The 1989 paper on this is well worth reading, although it only looks at the electricity and fresh water generation prospects: https://www.sci-hub.tw/10.1080/00908318908908939

> it is apparent that the hydro plant alone would be cost effective at an oil price of 34 $/barrel.

The novel hydro-solar scheme is also really interesting but appears not to have gone anywhere; I suspect the economics of the whole thing are now dwarfed by solar, although "use the depression as a pumped storage scheme" plan has some mileage there.


To me the main value would be a new big area of habitable land in Egypt, where tens of millions could live.

Focusing on power generation misses the big picture for me.


Couple dozen 55km Boring Company Tunnels could do the trick, no?


> Couple dozen 55km Boring Company Tunnels could do the trick, no?

The Boring Company is not the only one using COTS tunneling equipment, nor has any relevant engineering project under it's portfolio. Although it excels at marketing, I fail to see how it should be used as a measuring stick in geothecnical work.


If they ever dig a tunnel this long.


It sounds like a neat idea from the point of view of the sort of person who thinks it might be cool to use nukes to excavate mountain passes, or do large scale geo-engineering of the oceans to stop global warming, but...if you don't like habitat destruction and climate change I don't think you're going to get behind this plan.
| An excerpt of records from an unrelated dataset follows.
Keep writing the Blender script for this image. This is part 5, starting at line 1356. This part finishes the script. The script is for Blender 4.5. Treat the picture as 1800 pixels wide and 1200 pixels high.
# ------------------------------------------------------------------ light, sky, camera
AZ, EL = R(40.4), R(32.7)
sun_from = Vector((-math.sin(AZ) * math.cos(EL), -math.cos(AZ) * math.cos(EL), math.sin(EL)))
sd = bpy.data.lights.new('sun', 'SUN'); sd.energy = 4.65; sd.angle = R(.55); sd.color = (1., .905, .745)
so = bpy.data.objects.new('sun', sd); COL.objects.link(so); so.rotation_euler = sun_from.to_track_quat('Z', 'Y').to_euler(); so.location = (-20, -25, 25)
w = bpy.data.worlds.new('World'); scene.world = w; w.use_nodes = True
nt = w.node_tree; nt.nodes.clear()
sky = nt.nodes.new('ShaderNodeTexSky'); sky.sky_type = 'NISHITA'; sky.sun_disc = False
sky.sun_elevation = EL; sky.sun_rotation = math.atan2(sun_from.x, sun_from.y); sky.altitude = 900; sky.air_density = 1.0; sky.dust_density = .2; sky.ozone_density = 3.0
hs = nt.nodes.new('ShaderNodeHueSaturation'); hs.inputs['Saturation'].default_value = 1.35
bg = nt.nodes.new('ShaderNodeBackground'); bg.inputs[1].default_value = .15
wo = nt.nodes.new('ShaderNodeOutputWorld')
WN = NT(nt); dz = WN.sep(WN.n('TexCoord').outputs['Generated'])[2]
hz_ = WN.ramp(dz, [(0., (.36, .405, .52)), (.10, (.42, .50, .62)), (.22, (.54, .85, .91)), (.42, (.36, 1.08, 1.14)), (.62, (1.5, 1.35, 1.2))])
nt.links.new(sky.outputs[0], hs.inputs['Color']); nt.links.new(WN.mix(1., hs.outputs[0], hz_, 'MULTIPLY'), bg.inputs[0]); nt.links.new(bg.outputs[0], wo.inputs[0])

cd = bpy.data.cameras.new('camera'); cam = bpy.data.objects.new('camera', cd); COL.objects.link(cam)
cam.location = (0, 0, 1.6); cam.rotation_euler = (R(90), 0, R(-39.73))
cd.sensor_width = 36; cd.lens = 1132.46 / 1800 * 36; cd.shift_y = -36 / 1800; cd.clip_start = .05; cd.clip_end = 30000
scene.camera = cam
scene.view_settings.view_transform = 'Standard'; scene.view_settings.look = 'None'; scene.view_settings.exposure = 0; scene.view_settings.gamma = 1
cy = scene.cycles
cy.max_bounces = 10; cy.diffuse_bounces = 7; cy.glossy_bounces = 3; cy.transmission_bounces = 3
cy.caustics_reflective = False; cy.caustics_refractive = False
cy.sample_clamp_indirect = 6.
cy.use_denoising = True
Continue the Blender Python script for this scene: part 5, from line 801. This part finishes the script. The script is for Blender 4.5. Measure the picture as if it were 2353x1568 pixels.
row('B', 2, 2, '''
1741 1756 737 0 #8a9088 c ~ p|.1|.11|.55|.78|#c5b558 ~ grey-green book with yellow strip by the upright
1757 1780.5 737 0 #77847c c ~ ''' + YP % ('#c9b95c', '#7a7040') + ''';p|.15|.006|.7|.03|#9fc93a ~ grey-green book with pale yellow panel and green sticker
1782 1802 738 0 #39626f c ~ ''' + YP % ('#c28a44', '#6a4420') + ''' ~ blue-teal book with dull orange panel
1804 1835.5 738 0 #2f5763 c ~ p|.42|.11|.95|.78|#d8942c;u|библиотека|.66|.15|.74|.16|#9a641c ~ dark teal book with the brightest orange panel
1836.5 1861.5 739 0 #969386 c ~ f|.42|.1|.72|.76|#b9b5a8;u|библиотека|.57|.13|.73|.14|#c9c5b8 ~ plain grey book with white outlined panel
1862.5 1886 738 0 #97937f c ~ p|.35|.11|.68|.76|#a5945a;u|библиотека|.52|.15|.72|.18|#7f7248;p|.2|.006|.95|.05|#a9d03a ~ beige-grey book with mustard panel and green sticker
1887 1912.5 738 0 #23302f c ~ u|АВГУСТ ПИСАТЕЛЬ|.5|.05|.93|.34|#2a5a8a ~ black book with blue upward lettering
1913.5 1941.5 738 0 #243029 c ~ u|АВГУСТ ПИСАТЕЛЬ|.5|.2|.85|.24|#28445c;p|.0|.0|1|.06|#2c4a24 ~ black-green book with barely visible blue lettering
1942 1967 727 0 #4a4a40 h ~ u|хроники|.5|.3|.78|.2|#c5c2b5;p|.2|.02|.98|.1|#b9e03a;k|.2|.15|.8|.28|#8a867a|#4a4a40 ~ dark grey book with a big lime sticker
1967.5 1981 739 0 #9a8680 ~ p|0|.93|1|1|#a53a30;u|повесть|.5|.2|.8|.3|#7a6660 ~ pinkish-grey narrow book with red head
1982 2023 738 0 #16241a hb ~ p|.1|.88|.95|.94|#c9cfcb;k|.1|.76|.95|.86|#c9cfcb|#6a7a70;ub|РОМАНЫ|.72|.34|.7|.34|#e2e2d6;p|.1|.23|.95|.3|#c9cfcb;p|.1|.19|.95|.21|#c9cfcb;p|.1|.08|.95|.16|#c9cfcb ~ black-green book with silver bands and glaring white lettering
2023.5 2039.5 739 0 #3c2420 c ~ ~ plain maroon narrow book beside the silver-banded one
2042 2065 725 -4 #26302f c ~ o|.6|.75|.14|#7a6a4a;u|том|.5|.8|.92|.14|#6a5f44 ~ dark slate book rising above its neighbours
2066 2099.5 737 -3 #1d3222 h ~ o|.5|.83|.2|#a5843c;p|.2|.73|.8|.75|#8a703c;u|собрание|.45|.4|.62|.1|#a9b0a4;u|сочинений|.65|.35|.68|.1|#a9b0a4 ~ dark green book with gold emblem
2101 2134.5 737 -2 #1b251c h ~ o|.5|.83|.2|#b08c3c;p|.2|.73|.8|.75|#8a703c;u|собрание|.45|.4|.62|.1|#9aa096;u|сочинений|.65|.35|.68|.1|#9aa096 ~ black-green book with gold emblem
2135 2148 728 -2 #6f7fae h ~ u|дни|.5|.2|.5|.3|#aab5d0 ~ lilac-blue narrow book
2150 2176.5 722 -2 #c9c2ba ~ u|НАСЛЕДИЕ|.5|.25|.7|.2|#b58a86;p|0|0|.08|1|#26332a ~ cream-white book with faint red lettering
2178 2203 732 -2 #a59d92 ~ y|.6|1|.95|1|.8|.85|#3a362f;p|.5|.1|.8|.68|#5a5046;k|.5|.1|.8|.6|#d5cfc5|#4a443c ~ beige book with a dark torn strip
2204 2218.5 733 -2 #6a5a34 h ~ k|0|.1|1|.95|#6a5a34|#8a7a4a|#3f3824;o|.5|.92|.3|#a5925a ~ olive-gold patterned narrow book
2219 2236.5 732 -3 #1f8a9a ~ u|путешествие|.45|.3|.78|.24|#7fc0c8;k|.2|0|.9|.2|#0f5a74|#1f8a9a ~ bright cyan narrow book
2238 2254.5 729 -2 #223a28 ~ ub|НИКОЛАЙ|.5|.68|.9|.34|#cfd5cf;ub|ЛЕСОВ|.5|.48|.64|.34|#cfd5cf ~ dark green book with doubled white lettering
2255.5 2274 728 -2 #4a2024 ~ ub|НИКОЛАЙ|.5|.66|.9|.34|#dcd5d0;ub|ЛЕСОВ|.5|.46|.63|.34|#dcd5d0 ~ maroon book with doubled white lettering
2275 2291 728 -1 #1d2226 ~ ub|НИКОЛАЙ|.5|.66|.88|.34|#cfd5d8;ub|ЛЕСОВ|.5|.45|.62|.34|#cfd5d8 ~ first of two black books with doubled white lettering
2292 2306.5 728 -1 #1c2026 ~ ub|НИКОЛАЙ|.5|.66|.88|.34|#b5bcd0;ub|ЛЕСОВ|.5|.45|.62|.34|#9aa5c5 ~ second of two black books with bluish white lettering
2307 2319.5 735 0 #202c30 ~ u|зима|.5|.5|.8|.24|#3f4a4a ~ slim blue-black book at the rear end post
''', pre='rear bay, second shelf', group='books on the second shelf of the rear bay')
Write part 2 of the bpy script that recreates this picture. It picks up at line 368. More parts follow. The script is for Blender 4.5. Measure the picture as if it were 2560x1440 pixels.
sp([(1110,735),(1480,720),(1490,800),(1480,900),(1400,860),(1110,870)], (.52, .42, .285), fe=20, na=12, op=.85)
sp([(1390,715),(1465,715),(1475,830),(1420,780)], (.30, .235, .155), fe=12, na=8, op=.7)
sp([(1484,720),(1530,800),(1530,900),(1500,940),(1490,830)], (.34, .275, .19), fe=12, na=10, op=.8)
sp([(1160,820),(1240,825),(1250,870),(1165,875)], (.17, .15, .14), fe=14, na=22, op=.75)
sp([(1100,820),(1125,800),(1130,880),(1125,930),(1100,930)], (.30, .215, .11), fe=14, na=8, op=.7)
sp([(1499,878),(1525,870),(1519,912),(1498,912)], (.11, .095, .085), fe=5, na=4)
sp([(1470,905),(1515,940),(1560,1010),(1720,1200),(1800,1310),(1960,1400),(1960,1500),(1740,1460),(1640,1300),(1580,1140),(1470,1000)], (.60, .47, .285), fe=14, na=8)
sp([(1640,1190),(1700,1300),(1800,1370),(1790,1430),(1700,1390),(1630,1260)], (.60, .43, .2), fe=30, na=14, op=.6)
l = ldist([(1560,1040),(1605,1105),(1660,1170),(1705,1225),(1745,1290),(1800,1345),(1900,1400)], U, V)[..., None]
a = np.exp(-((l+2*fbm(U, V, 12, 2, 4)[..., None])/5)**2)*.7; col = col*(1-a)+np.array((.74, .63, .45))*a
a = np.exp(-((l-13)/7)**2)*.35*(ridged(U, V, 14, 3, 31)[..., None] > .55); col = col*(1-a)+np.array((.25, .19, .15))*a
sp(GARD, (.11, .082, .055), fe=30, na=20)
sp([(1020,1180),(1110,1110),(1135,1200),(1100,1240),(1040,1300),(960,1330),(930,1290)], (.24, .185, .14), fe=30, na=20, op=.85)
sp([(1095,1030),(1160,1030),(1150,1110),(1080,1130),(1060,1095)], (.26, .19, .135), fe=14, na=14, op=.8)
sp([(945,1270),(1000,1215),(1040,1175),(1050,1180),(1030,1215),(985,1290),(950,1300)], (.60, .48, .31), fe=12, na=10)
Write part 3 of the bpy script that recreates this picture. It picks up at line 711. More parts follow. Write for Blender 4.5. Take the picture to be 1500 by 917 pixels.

That's mostly a question about your values, and not much to argue about.

On the factual level, there is very little habitat to destroy there. It's about as lifeless an area as there is on Earth.


I'm not expressing an opinion, I'm just saying people who care about the environment would not be happy. It's not the moon.

Even deserts have ecosystems. See the section on flora and fauna in https://en.wikipedia.org/wiki/Atacama_Desert which in parts has been used for a stand-in for Mars.

The Qattara depression doesn't seem to be in the same league as the Atacama, as far as lifelessness goes. I mean, gazelles, cheetahs, vast wetlands?


We've devastated absurd quantities of woodland, marshland, plains, rainforest, river, beach and ocean ecosystems. Devastating a few microscopic specks of desert ecosystem seems like the least of our worries.


Well, the current ecosystem would be destroyed, but it would be replaced with one a 1000 times richer.

It would also give millions of people in one of the most densely populated poor countries in the world a new place to live.

To me, that's an easy tradeoff. But I can see the other side of the argument.


The people worried about the desert are going to be worried about the Moon too.